■ Task directions:
Find all the lines with "part" and gather them.

--- START Information given ---

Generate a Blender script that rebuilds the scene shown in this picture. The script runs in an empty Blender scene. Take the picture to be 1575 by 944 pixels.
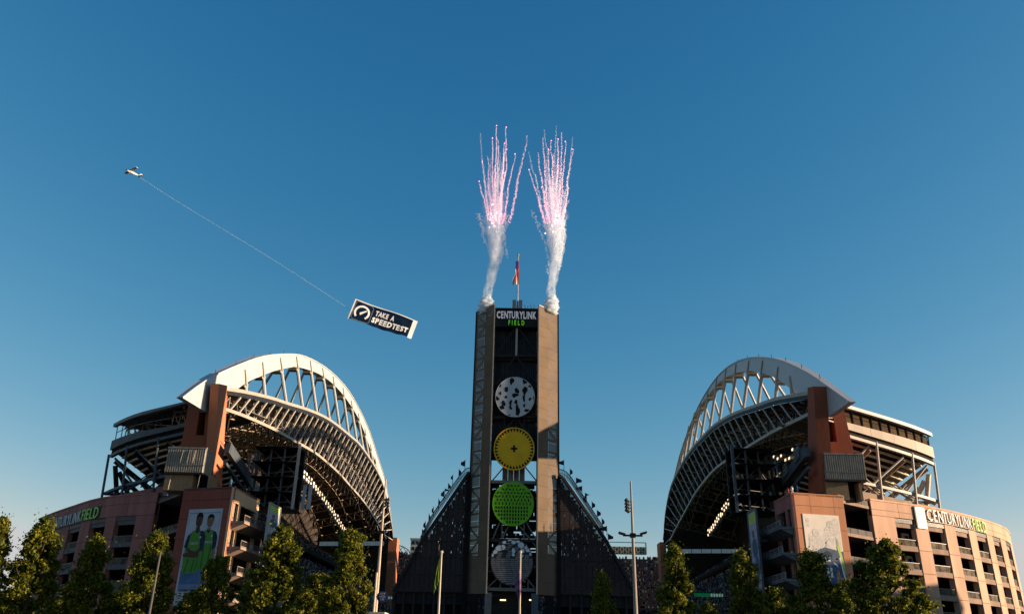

--- END Information given ---
--- START Information given ---

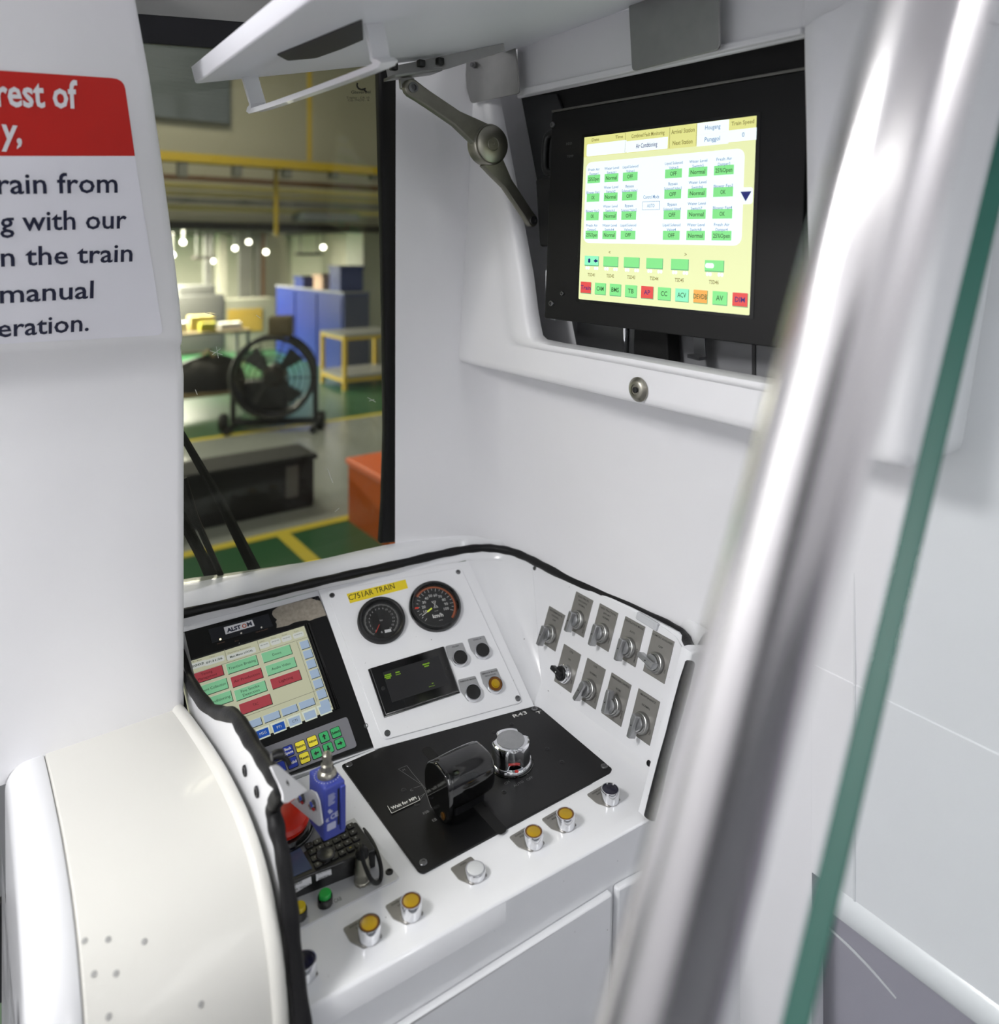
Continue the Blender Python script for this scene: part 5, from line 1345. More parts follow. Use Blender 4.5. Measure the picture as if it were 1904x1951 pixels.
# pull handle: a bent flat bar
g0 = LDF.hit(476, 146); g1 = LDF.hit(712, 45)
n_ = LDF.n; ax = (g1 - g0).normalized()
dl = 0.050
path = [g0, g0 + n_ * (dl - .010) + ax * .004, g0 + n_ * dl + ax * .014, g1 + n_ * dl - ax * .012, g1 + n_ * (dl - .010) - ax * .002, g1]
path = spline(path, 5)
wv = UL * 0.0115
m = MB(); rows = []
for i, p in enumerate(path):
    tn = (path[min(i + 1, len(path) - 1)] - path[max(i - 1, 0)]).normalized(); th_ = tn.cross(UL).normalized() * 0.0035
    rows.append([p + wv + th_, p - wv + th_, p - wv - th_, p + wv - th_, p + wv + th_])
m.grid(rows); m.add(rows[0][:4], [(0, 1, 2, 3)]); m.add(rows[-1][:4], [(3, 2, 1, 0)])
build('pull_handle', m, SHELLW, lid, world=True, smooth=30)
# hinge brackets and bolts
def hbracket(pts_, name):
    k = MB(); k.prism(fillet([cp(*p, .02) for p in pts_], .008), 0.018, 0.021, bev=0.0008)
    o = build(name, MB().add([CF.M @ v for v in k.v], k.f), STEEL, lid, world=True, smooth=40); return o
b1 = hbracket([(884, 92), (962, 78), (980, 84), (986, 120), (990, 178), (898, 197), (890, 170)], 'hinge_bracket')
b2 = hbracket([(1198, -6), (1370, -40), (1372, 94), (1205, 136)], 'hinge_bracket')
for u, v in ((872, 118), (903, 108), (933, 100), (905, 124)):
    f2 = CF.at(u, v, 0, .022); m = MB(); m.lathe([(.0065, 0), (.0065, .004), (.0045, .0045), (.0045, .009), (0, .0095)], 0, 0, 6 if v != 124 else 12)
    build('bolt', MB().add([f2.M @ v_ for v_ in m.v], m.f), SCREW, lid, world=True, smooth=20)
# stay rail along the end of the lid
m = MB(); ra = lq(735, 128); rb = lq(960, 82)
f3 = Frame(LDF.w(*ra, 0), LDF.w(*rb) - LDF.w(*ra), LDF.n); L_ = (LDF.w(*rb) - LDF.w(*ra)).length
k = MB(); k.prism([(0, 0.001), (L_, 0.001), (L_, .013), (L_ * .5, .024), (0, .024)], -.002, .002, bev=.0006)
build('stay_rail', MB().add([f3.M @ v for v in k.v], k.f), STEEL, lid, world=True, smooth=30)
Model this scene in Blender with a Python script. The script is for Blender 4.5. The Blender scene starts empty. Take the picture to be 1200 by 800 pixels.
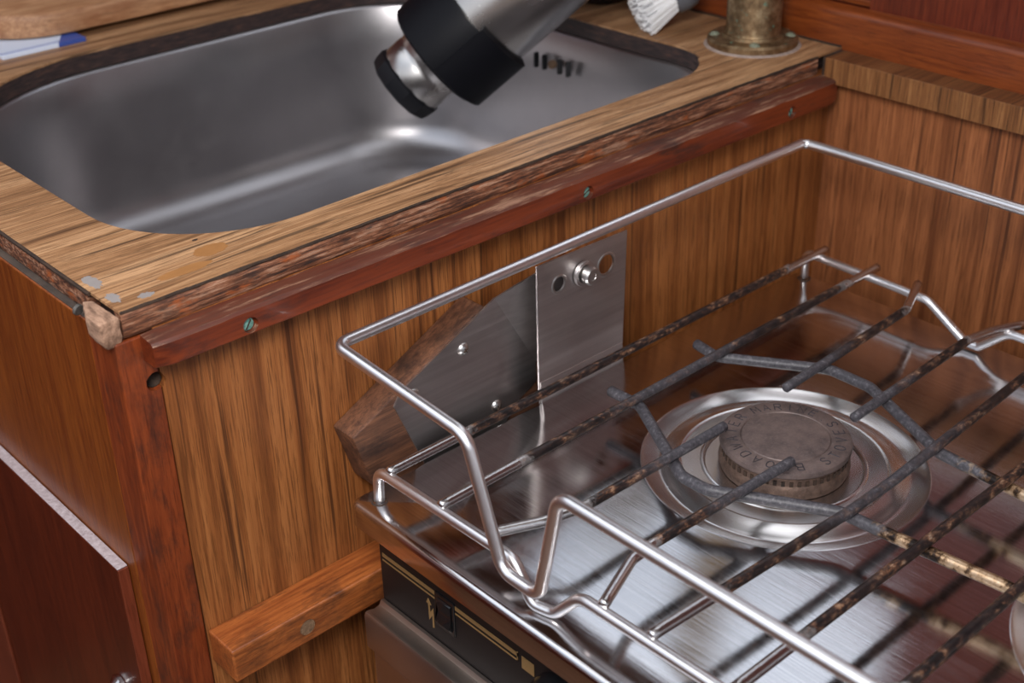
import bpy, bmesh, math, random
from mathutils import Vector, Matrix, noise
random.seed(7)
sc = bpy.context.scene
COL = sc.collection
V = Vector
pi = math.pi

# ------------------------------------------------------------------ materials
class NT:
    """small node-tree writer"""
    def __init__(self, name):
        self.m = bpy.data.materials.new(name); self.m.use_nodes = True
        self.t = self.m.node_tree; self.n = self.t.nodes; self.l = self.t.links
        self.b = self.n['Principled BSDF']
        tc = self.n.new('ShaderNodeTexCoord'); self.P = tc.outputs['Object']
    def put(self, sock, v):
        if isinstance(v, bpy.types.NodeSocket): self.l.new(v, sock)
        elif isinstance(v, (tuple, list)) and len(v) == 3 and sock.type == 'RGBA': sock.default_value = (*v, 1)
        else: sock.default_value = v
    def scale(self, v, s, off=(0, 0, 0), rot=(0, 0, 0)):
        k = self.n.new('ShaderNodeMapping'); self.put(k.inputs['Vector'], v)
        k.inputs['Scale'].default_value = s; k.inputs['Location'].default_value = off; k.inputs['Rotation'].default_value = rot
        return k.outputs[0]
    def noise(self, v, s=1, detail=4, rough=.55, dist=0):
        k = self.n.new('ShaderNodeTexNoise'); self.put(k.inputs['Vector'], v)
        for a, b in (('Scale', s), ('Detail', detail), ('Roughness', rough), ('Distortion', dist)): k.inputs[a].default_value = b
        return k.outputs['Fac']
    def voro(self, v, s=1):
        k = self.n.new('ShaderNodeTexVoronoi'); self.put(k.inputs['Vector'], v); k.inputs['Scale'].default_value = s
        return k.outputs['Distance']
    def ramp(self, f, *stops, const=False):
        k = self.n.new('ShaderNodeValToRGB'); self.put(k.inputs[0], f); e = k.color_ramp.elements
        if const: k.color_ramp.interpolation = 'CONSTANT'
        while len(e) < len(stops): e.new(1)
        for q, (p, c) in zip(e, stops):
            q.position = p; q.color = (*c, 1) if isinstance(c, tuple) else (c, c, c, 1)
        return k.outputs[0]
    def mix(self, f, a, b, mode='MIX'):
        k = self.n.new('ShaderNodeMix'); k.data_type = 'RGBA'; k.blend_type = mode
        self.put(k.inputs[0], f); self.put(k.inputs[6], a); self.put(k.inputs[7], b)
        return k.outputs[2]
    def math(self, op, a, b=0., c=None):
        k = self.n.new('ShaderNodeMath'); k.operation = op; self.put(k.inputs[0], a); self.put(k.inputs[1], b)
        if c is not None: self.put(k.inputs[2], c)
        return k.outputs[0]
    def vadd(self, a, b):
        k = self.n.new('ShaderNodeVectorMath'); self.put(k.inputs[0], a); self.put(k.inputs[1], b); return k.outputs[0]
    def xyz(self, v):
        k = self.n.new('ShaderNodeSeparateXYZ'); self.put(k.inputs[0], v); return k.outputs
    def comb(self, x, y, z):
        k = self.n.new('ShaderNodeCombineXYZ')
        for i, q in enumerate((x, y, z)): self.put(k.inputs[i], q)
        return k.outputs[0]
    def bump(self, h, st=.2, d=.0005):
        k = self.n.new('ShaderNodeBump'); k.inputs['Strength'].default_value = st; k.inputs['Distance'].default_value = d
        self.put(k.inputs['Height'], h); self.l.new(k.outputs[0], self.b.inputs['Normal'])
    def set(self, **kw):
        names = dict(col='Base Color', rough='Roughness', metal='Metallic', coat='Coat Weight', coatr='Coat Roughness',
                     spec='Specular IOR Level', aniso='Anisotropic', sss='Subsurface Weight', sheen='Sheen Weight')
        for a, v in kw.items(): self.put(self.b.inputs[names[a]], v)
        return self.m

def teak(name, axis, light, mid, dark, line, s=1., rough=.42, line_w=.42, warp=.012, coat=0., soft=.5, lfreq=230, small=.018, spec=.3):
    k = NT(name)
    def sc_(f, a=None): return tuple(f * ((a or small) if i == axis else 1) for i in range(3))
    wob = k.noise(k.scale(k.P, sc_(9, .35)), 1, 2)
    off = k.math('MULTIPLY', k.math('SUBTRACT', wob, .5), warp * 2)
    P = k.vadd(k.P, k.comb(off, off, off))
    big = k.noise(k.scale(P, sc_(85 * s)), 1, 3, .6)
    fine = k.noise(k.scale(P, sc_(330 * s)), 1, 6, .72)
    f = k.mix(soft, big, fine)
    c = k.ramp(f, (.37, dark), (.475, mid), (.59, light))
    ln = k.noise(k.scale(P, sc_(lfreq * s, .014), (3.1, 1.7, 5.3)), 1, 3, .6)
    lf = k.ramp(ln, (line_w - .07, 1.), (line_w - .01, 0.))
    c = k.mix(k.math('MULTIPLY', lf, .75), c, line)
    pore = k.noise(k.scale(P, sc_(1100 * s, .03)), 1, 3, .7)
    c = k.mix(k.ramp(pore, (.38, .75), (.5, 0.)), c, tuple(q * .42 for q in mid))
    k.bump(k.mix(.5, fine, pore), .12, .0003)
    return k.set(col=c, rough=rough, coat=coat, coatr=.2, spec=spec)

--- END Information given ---
--- START Information given ---

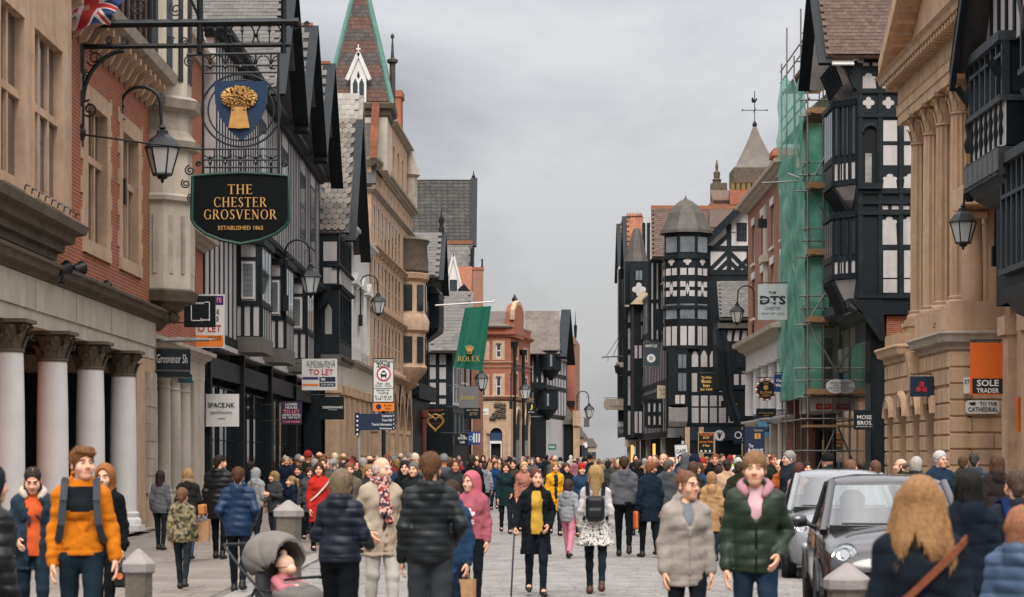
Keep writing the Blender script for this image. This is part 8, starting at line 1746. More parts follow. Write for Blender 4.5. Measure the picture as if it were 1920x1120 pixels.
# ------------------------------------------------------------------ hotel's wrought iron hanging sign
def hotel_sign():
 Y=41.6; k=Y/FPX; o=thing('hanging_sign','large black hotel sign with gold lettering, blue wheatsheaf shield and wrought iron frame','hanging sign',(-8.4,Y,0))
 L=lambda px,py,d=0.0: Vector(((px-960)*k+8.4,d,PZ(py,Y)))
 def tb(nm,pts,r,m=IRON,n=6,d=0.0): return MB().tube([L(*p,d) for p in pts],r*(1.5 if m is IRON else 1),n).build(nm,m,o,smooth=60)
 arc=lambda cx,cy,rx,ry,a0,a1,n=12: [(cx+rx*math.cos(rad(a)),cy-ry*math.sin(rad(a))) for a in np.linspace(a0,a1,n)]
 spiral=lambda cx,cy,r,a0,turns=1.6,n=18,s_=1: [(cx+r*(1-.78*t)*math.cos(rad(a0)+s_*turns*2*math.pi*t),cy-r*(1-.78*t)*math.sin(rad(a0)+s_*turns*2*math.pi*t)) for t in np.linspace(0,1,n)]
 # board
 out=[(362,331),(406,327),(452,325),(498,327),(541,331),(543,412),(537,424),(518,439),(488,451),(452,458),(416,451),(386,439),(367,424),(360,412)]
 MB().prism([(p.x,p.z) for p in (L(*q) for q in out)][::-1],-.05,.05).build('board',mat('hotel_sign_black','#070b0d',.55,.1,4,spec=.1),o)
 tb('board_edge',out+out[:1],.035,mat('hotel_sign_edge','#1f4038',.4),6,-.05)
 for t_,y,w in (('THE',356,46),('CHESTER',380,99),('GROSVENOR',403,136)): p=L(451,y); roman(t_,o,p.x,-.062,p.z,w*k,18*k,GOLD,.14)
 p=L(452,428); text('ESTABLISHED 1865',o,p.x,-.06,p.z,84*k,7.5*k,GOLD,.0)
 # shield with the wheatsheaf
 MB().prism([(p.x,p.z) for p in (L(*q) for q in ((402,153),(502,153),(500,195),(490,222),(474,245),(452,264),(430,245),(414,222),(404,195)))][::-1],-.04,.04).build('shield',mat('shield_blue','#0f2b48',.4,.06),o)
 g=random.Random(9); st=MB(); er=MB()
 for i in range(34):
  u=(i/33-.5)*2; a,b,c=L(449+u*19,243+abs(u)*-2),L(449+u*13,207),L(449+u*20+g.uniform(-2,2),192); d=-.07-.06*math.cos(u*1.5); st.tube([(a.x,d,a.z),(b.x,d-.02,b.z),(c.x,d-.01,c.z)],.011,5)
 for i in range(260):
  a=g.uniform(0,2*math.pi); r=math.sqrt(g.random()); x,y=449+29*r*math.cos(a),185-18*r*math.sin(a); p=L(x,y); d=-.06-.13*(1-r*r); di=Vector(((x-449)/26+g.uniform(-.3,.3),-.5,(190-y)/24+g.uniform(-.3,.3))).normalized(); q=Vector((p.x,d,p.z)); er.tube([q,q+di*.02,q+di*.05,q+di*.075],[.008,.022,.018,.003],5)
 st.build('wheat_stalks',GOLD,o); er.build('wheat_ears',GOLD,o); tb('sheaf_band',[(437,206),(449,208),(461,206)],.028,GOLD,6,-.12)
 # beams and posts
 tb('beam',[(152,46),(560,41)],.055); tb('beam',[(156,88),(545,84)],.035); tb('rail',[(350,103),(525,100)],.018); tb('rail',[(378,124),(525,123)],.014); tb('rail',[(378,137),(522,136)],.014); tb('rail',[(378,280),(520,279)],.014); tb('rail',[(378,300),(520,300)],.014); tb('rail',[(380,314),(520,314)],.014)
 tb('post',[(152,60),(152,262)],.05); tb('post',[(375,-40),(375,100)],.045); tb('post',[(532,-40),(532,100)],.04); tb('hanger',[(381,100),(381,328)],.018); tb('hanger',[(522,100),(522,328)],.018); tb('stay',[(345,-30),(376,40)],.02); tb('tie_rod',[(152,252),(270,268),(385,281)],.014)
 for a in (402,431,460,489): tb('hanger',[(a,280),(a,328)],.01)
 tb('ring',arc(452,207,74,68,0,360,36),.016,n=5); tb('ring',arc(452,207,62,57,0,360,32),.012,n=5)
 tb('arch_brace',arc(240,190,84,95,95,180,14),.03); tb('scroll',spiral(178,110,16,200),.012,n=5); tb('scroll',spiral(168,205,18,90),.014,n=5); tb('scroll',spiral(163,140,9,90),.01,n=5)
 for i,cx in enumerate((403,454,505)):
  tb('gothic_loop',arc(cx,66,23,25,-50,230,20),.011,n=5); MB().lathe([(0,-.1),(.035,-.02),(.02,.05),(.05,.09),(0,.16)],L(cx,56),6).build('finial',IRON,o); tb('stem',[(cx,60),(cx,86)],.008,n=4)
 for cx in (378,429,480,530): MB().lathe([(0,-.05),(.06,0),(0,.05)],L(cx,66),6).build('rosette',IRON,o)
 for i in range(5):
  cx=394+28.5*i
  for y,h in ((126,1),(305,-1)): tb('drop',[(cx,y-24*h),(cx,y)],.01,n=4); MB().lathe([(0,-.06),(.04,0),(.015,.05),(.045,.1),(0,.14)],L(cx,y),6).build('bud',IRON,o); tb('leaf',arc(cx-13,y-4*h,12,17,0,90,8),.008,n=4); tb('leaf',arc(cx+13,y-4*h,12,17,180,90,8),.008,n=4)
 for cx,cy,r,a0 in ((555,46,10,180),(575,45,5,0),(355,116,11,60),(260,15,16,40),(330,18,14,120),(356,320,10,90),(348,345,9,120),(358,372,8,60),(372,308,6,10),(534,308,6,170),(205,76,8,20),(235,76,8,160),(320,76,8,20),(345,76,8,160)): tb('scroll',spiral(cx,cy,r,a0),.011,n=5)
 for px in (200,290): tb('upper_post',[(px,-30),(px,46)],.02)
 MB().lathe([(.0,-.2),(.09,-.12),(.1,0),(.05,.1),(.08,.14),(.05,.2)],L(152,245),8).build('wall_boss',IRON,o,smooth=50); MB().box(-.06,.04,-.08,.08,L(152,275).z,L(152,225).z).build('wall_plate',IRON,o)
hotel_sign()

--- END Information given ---

■ Solution to this task:
Continue the Blender Python script for this scene: part 5, from line 1345. More parts follow. Use Blender 4.5. Measure the picture as if it were 1904x1951 pixels.
Keep writing the Blender script for this image. This is part 8, starting at line 1746. More parts follow. Write for Blender 4.5. Measure the picture as if it were 1920x1120 pixels.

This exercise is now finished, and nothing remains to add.